Making a federal case

Can I even get divorced? In Loving v. Virginia, Chancellor Jeffrey Atherton had to conclude that he lacked jurisdiction since the Supreme Court has now defined marriage.

The conclusion reached by this Court is that Tennesseans have been deemed by the U.S. Supreme Court to be incompetent to define and address such keystone/central institutions such as marriage, and, thereby, at minimum, contested divorces, …

In the decision for Obergefell v. Hodges, Justice Kennedy wrote the majority opinion that ventured into how people feel instead of what they are obligated to do:

No union is more profound than marriage, for it embodies the highest ideals of love, fidelity, devotion, sacrifice, and family. In forming a marital union, two people be- come something greater than once they were. As some of the petitioners in these cases demonstrate, marriage embodies a love that may endure even past death.

Since this is now the interpretation of the Constitution, I should have an action for failure to love, failure to be faithful and devoted, and failure to sacrifice. Now that the federal government has created a definition and listed components that create a marriage, there’s a problem. Although I support gay marriage (and civil unions between non-sexual couples, and anyone else who wants to enter into the property contract that I’m now in the middle of contesting), the Supreme Court did the good thing for the wrong reasons. They have no business telling us what to think or feel. Regulating behavior is not a problem, but telling us that we have to love each other to get married is none of their business. Many of my friends didn’t marry for love. Kennedy says they are doing it wrong.

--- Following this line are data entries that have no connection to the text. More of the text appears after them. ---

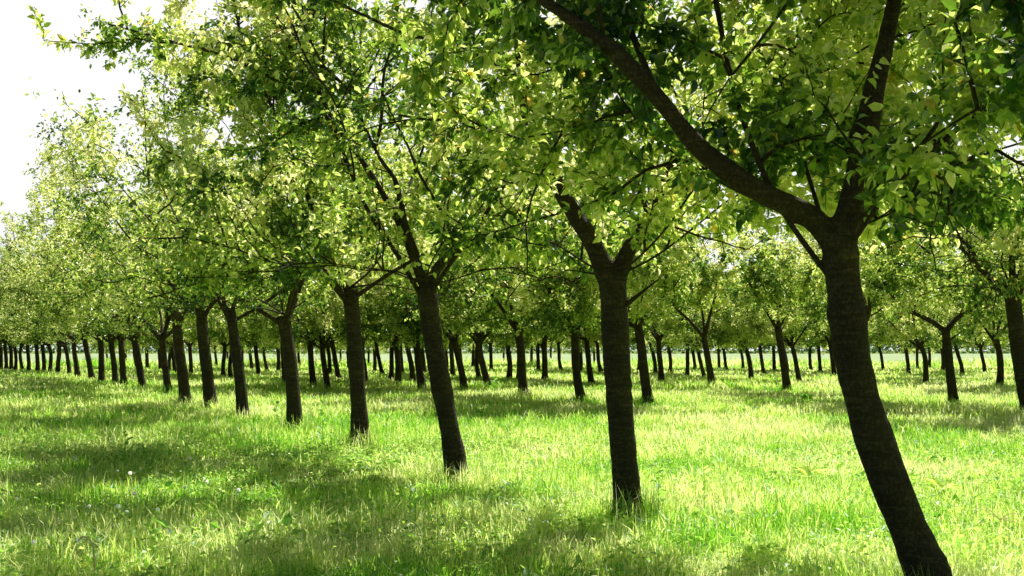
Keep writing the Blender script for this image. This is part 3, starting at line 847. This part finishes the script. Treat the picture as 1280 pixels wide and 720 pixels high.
# fallen leaf standing in the grass
b = ground_at(357, 672); b[2] = float(hgt(b[0], b[1])) + .10
v, f, t = leaves_arrays(np.zeros((1, 3)), np.array([[.25, .1, 1.]]), np.array([[.2, -1, .2]]), np.array([.10]), np.array([0.]), 0, aspect=.7)
set_props(link("fallen_leaf", mesh_from("fallen_leaf", v, f, M_weed, t), None, b), "single dark fallen leaf caught upright in the grass at lower left", "leaf")
# pale dry twigs at right
b = ground_at(1250, 668); b[2] = float(hgt(b[0], b[1])) + .13
parts = []
for k, (dx, dy, dz) in enumerate([(.22, .02, -.07), (-.14, .1, .12), (.1, -.12, .06), (.2, .1, -.03), (-.2, 0, .09)]):
    parts.append(tube([(0, 0, 0), (dx * .5, dy * .5, dz * .5 + .02), (dx, dy, dz)], [.005, .004, .002], 5))
v, q, t = join(parts)
set_props(link("dry_twig", mesh_from("dry_twig", v, [q, t], M_straw, np.full(len(v), .9), smooth=True), None, b), "pale dry branching twig lying in the grass near the right edge", "twig")

# ------------------------------------------------------------------ light, sky, camera
SUN_EL, SUN_AZ = R(49), R(30)      # azimuth: to the right of straight ahead (+Y towards +X)
W = bpy.data.worlds.new("World"); S.world = W; W.use_nodes = True
nt = W.node_tree; nt.nodes.clear()
out = nt.nodes.new("ShaderNodeOutputWorld"); bg = nt.nodes.new("ShaderNodeBackground")
sky = nt.nodes.new("ShaderNodeTexSky"); sky.sky_type = "NISHITA"; sky.sun_disc = False
sky.sun_elevation = SUN_EL; sky.sun_rotation = SUN_AZ; sky.dust_density = 1; sky.air_density = .5
# haze added in the view direction, narrow for less fill; plain blue sky elsewhere
N = nt.nodes.new; L = nt.links.new
tc = N("ShaderNodeTexCoord")
dt = N("ShaderNodeVectorMath"); dt.operation = "DOT_PRODUCT"; L(tc.outputs["Generated"], dt.inputs[0])
dt.inputs[1].default_value = Vector((0, .98, .18)).normalized()
nz = N("ShaderNodeTexNoise"); nz.inputs["Scale"].default_value = 3; nz.inputs["Detail"].default_value = 5
L(tc.outputs["Generated"], nz.inputs["Vector"])
ma = N("ShaderNodeMath"); ma.operation = "MULTIPLY_ADD"; L(nz.outputs["Fac"], ma.inputs[0]); ma.inputs[1].default_value = .14; L(dt.outputs["Value"], ma.inputs[2])
fac = ramp(nt, ma.outputs[0], [(.89, (0, 0, 0)), (.965, (1, 1, 1))])
mx = N("ShaderNodeMix"); mx.data_type = "RGBA"
L(fac, mx.inputs[0]); L(sky.outputs[0], mx.inputs[6]); mx.inputs[7].default_value = (19, 19, 19, 1)
L(mx.outputs[2], bg.inputs[0]); bg.inputs[1].default_value = .055
L(bg.outputs[0], out.inputs[0])

sl = bpy.data.lights.new("sun", "SUN"); sl.energy = 5.0; sl.angle = R(.53); sl.color = (1, .97, .88)
so = link("sun", sl)
dv = Vector((math.sin(SUN_AZ) * math.cos(SUN_EL), math.cos(SUN_AZ) * math.cos(SUN_EL), math.sin(SUN_EL)))
so.rotation_euler = dv.to_track_quat("Z", "Y").to_euler(); so.location = dv * 60

cam = bpy.data.cameras.new("camera"); cam.sensor_width = 36; cam.lens = 36 * F / 1280
cam.clip_end = 6000; cam.clip_start = .05
co = link("camera", cam, None, (0, 0, HC)); co.rotation_euler = (math.pi / 2 + PITCH, 0, 0)
S.camera = co
S.view_settings.view_transform = "Standard"; S.view_settings.look = "None"; S.view_settings.exposure = 0
S.render.engine = "CYCLES"
c = S.cycles
c.max_bounces = 4; c.diffuse_bounces = 2; c.glossy_bounces = 2; c.transmission_bounces = 4; c.transparent_max_bounces = 4
c.use_adaptive_sampling = True; c.adaptive_threshold = .03; c.sample_clamp_indirect = 6; c.caustics_reflective = False; c.caustics_refractive = False
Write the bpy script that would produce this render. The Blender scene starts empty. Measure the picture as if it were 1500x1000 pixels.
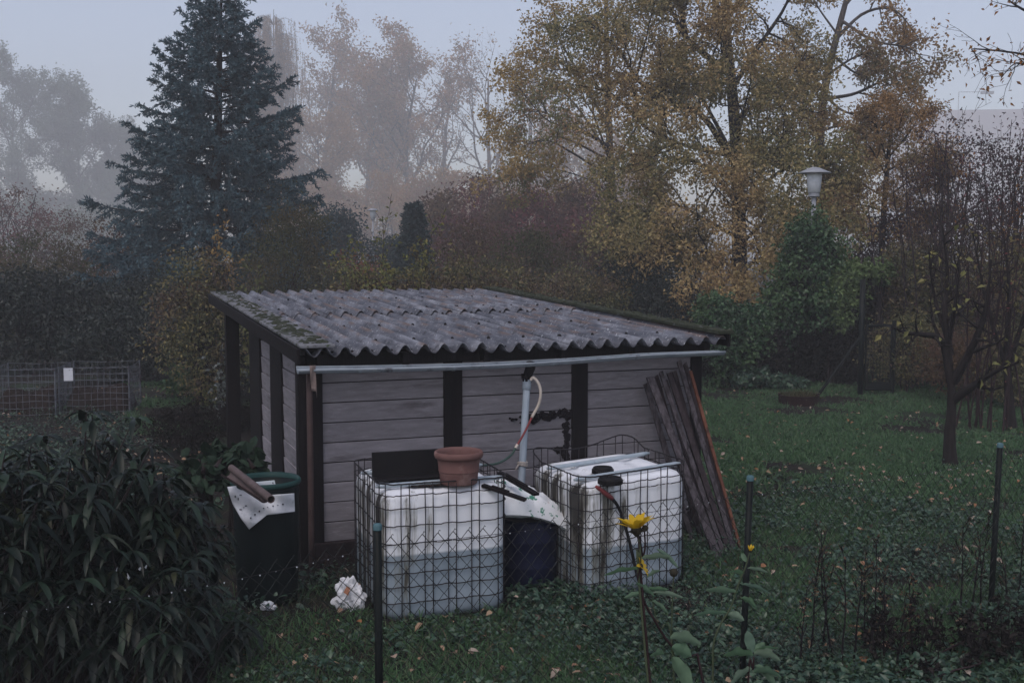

I agree with Justice Roberts:

If you are among the many Americans – of whatever sexual orientation – who favor expanding same-sex marriage, by all means celebrate today’s decision. Celebrate the achievement of a desired goal. Celebrate the opportunity for a new expression of commitment to a partner. Celebrate the availability of new benefits. But do not celebrate the Constitution. It had nothing to do with it.

I’d rather that the nine people on the bench, mostly from New York, mostly Catholic, mostly from New York, and mostly Harvard grads, stick to the law and leave social sentiment out of it. The States were mostly moving in the right direction and soon Congress would have to decide it for everyone. Yet, these cases jumped the queue.

People think Scalia is a dick, but he gets it. The Court has five Harvard grads, 3 Yale grads, and 1 Columbia grad. They are six Catholics and three Jews. Six are from either New York or New Jersey. Yet, people are happy that these people are defining our culture from their very narrow perspective:

Take, for example, this Court, which consists of only nine men and women, all of them successful lawyers who studied at Harvard or Yale Law School. Four of the nine are natives of New York City. Eight of them grew up in east- and west-coast States. Only one hails from the vast expanse in-between. Not a single Southwesterner or even, to tell the truth, a genuine Westerner (California does not count). Not a single evangelical Christian (a group that comprises about one quarter of Americans), or even a Protestant of any denomination. The strikingly unrepresentative character of the body voting on today’s social upheaval would be irrelevant if they were functioning as judges, answering the legal question whether the American people had ever ratified a constitutional provision that was understood to proscribe the traditional definition of marriage.

So, if the Supreme Court is going to play this game, judges like Jeffrey Atherton should force their hand to define divorce too. Even though I think that the States are the laboratories of democracy, I hope whatever judge I get doesn’t want to experiment.